§ Task:
Copy exactly the lines from the start of the data below through the one that carries "rng = random.Random(7)", and only those.

>> start

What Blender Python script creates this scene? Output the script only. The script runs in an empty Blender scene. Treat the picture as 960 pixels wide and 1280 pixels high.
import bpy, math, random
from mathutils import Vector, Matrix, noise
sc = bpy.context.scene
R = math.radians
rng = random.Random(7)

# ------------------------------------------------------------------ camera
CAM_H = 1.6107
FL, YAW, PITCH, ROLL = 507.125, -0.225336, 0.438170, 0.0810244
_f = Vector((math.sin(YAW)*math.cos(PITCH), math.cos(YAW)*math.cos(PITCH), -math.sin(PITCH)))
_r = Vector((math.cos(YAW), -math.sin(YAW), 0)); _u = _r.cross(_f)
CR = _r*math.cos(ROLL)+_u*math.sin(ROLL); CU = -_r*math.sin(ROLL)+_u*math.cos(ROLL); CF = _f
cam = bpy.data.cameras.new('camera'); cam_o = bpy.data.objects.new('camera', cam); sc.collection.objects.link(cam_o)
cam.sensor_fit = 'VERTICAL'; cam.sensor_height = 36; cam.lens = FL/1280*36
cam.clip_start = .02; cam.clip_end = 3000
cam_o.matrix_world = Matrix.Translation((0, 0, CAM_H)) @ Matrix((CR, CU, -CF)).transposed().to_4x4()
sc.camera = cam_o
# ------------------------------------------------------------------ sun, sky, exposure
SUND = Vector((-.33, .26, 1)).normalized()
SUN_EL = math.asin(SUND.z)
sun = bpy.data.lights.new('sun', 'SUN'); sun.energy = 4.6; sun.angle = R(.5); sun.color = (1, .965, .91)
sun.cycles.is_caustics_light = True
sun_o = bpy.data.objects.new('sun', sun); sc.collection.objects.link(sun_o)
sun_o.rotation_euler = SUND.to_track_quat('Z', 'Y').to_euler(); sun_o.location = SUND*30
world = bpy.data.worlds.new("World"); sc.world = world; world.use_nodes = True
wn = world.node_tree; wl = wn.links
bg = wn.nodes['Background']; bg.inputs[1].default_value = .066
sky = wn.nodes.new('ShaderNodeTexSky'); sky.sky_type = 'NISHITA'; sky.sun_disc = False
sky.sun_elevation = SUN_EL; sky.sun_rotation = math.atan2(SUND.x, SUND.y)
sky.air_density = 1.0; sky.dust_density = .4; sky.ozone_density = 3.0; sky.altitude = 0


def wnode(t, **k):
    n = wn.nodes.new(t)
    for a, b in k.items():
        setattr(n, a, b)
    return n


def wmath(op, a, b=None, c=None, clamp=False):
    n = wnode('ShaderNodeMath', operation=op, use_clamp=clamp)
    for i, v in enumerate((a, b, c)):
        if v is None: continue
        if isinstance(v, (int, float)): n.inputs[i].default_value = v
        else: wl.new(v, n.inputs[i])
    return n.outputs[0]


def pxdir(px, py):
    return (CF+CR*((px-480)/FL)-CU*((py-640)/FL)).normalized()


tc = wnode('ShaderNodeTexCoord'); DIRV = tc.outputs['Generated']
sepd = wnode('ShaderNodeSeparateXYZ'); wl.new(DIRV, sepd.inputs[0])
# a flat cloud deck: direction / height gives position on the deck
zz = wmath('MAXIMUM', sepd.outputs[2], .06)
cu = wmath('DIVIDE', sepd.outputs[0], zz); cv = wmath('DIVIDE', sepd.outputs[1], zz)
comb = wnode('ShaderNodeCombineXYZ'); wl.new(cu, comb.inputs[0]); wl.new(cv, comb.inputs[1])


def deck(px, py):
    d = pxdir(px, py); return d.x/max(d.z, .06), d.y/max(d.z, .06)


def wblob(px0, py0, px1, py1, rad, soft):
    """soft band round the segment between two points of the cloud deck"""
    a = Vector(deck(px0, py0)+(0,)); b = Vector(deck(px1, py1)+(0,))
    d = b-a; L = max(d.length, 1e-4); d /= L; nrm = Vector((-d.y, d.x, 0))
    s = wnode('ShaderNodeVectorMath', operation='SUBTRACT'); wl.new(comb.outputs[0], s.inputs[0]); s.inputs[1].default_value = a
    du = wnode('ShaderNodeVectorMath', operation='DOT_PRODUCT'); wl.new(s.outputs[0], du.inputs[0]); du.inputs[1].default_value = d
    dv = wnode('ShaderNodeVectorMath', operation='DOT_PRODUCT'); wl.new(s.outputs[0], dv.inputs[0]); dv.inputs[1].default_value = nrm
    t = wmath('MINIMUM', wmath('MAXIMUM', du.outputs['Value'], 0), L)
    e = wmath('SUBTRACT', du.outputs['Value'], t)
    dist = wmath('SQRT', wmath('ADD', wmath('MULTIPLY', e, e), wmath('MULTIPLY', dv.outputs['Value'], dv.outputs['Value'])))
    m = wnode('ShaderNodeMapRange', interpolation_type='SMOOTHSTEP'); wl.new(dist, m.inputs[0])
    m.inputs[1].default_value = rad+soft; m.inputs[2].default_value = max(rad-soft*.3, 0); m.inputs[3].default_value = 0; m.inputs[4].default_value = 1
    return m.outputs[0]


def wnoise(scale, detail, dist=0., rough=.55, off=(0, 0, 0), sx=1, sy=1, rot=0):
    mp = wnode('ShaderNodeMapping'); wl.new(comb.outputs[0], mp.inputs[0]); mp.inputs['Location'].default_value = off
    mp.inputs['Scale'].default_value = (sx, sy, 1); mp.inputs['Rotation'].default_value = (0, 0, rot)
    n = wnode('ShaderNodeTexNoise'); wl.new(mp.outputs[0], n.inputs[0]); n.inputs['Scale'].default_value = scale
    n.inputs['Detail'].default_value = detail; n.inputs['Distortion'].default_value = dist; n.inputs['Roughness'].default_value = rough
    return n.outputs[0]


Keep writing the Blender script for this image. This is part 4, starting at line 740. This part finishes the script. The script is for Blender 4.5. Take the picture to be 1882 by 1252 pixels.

>> end

§ Complete answer:
What Blender Python script creates this scene? Output the script only. The script runs in an empty Blender scene. Treat the picture as 960 pixels wide and 1280 pixels high.
import bpy, math, random
from mathutils import Vector, Matrix, noise
sc = bpy.context.scene
R = math.radians
rng = random.Random(7)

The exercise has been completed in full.